Source excerpt:
○ ○ ○
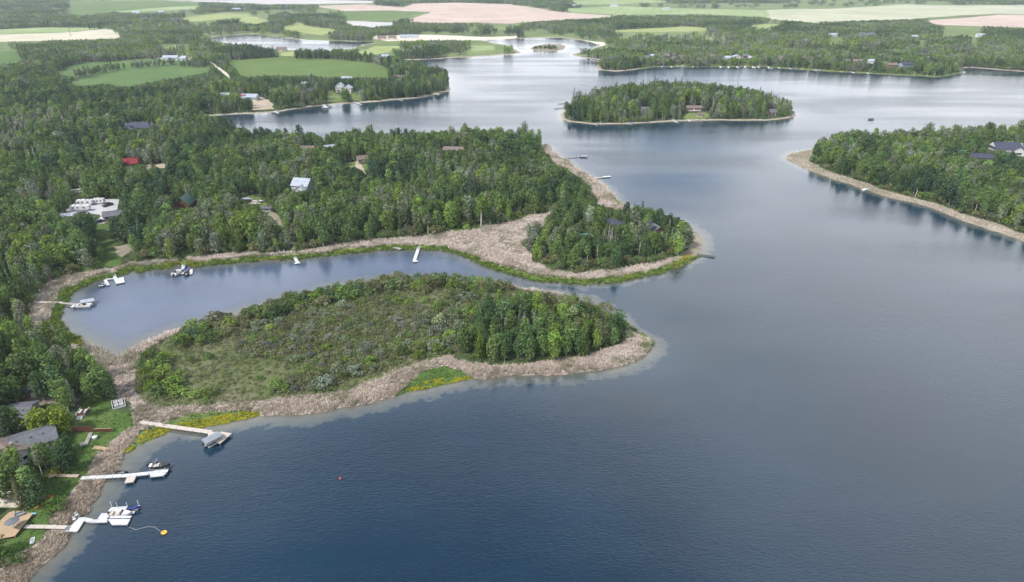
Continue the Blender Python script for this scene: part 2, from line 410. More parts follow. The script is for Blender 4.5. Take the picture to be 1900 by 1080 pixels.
ground_mat('forest', [(0.030, 0.042, 0.018), (0.050, 0.072, 0.028), (0.075, 0.095, 0.040)])
ground_mat('reed', [(0.20, 0.165, 0.135), (0.31, 0.26, 0.225), (0.42, 0.36, 0.33)], sc=(0.06, 0.5, 3.0))
ground_mat('drygrass', [(0.15, 0.135, 0.095), (0.22, 0.195, 0.145), (0.29, 0.255, 0.20)], sc=(0.06, 0.4, 2.0))
ground_mat('lawn', [(0.040, 0.078, 0.020), (0.064, 0.112, 0.027), (0.115, 0.140, 0.052)], sc=(0.10, 0.6, 2.5))
ground_mat('meadow', [(0.085, 0.125, 0.035), (0.115, 0.155, 0.05), (0.16, 0.185, 0.075)], sc=(0.03, 0.3, 2.0))
ground_mat('marsh', [(0.062, 0.078, 0.033), (0.090, 0.108, 0.046), (0.122, 0.128, 0.066), (0.14, 0.125, 0.085)], sc=(0.05, 0.4, 2.0))
ground_mat('pasture', [(0.075, 0.105, 0.040), (0.12, 0.16, 0.062), (0.19, 0.23, 0.095)], sc=(0.006, 0.02, 0.1))
ground_mat('bank', [(0.17, 0.15, 0.115), (0.27, 0.24, 0.19), (0.36, 0.32, 0.26)], sc=(0.03, 0.15, 0.6))
ground_mat('fresh', [(0.060, 0.105, 0.024), (0.095, 0.155, 0.034), (0.15, 0.18, 0.045)], sc=(0.08, 0.5, 2.0))
ground_mat('dirt', [(0.13, 0.105, 0.08), (0.20, 0.165, 0.125), (0.26, 0.22, 0.17)])
ground_mat('sand', [(0.27, 0.22, 0.16), (0.36, 0.30, 0.225), (0.42, 0.36, 0.28)])
ground_mat('sandlight', [(0.40, 0.35, 0.28), (0.50, 0.45, 0.37), (0.58, 0.53, 0.45)])
ground_mat('gravel', [(0.30, 0.30, 0.31), (0.38, 0.38, 0.39), (0.45, 0.44, 0.44)])
ground_mat('asphalt', [(0.045, 0.045, 0.05), (0.06, 0.06, 0.065), (0.08, 0.08, 0.08)])
ground_mat('crop', [(0.055, 0.105, 0.030), (0.075, 0.130, 0.038), (0.10, 0.155, 0.052)], sc=(0.008, 0.03, 0.2), rows=(0.4, 14, 0.14))
ground_mat('crop2', [(0.070, 0.115, 0.030), (0.09, 0.14, 0.038), (0.115, 0.165, 0.05)], sc=(0.008, 0.03, 0.2), rows=(1.2, 16, 0.14))
ground_mat('hay', [(0.17, 0.21, 0.075), (0.23, 0.27, 0.10), (0.29, 0.32, 0.14)], sc=(0.008, 0.03, 0.2), rows=(0.8, 18, 0.16))
ground_mat('lightgreen', [(0.15, 0.22, 0.085), (0.21, 0.27, 0.12), (0.28, 0.33, 0.17)], sc=(0.006, 0.03, 0.2), rows=(0.2, 26, 0.05))
ground_mat('stubble', [(0.34, 0.33, 0.23), (0.43, 0.40, 0.30), (0.50, 0.45, 0.36)], sc=(0.008, 0.03, 0.2), rows=(0.15, 16, 0.2))
ground_mat('stubble2', [(0.33, 0.32, 0.32), (0.41, 0.39, 0.39), (0.48, 0.45, 0.44)], sc=(0.008, 0.03, 0.2), rows=(1.4, 22, 0.2))
ground_mat('stubble3', [(0.25, 0.28, 0.17), (0.34, 0.35, 0.24), (0.46, 0.44, 0.34)], sc=(0.004, 0.012, 0.1), rows=(1.35, 34, 0.16))
ground_mat('plough', [(0.32, 0.24, 0.20), (0.41, 0.325, 0.27), (0.49, 0.40, 0.34)], sc=(0.005, 0.02, 0.2), rows=(1.5, 28, 0.24))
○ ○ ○
To do: Output an exact copy of the material, with the pictures removed.

Solution to the exercise:
Continue the Blender Python script for this scene: part 2, from line 410. More parts follow. The script is for Blender 4.5. Take the picture to be 1900 by 1080 pixels.
ground_mat('forest', [(0.030, 0.042, 0.018), (0.050, 0.072, 0.028), (0.075, 0.095, 0.040)])
ground_mat('reed', [(0.20, 0.165, 0.135), (0.31, 0.26, 0.225), (0.42, 0.36, 0.33)], sc=(0.06, 0.5, 3.0))
ground_mat('drygrass', [(0.15, 0.135, 0.095), (0.22, 0.195, 0.145), (0.29, 0.255, 0.20)], sc=(0.06, 0.4, 2.0))
ground_mat('lawn', [(0.040, 0.078, 0.020), (0.064, 0.112, 0.027), (0.115, 0.140, 0.052)], sc=(0.10, 0.6, 2.5))
ground_mat('meadow', [(0.085, 0.125, 0.035), (0.115, 0.155, 0.05), (0.16, 0.185, 0.075)], sc=(0.03, 0.3, 2.0))
ground_mat('marsh', [(0.062, 0.078, 0.033), (0.090, 0.108, 0.046), (0.122, 0.128, 0.066), (0.14, 0.125, 0.085)], sc=(0.05, 0.4, 2.0))
ground_mat('pasture', [(0.075, 0.105, 0.040), (0.12, 0.16, 0.062), (0.19, 0.23, 0.095)], sc=(0.006, 0.02, 0.1))
ground_mat('bank', [(0.17, 0.15, 0.115), (0.27, 0.24, 0.19), (0.36, 0.32, 0.26)], sc=(0.03, 0.15, 0.6))
ground_mat('fresh', [(0.060, 0.105, 0.024), (0.095, 0.155, 0.034), (0.15, 0.18, 0.045)], sc=(0.08, 0.5, 2.0))
ground_mat('dirt', [(0.13, 0.105, 0.08), (0.20, 0.165, 0.125), (0.26, 0.22, 0.17)])
ground_mat('sand', [(0.27, 0.22, 0.16), (0.36, 0.30, 0.225), (0.42, 0.36, 0.28)])
ground_mat('sandlight', [(0.40, 0.35, 0.28), (0.50, 0.45, 0.37), (0.58, 0.53, 0.45)])
ground_mat('gravel', [(0.30, 0.30, 0.31), (0.38, 0.38, 0.39), (0.45, 0.44, 0.44)])
ground_mat('asphalt', [(0.045, 0.045, 0.05), (0.06, 0.06, 0.065), (0.08, 0.08, 0.08)])
ground_mat('crop', [(0.055, 0.105, 0.030), (0.075, 0.130, 0.038), (0.10, 0.155, 0.052)], sc=(0.008, 0.03, 0.2), rows=(0.4, 14, 0.14))
ground_mat('crop2', [(0.070, 0.115, 0.030), (0.09, 0.14, 0.038), (0.115, 0.165, 0.05)], sc=(0.008, 0.03, 0.2), rows=(1.2, 16, 0.14))
ground_mat('hay', [(0.17, 0.21, 0.075), (0.23, 0.27, 0.10), (0.29, 0.32, 0.14)], sc=(0.008, 0.03, 0.2), rows=(0.8, 18, 0.16))
ground_mat('lightgreen', [(0.15, 0.22, 0.085), (0.21, 0.27, 0.12), (0.28, 0.33, 0.17)], sc=(0.006, 0.03, 0.2), rows=(0.2, 26, 0.05))
ground_mat('stubble', [(0.34, 0.33, 0.23), (0.43, 0.40, 0.30), (0.50, 0.45, 0.36)], sc=(0.008, 0.03, 0.2), rows=(0.15, 16, 0.2))
ground_mat('stubble2', [(0.33, 0.32, 0.32), (0.41, 0.39, 0.39), (0.48, 0.45, 0.44)], sc=(0.008, 0.03, 0.2), rows=(1.4, 22, 0.2))
ground_mat('stubble3', [(0.25, 0.28, 0.17), (0.34, 0.35, 0.24), (0.46, 0.44, 0.34)], sc=(0.004, 0.012, 0.1), rows=(1.35, 34, 0.16))
ground_mat('plough', [(0.32, 0.24, 0.20), (0.41, 0.325, 0.27), (0.49, 0.40, 0.34)], sc=(0.005, 0.02, 0.2), rows=(1.5, 28, 0.24))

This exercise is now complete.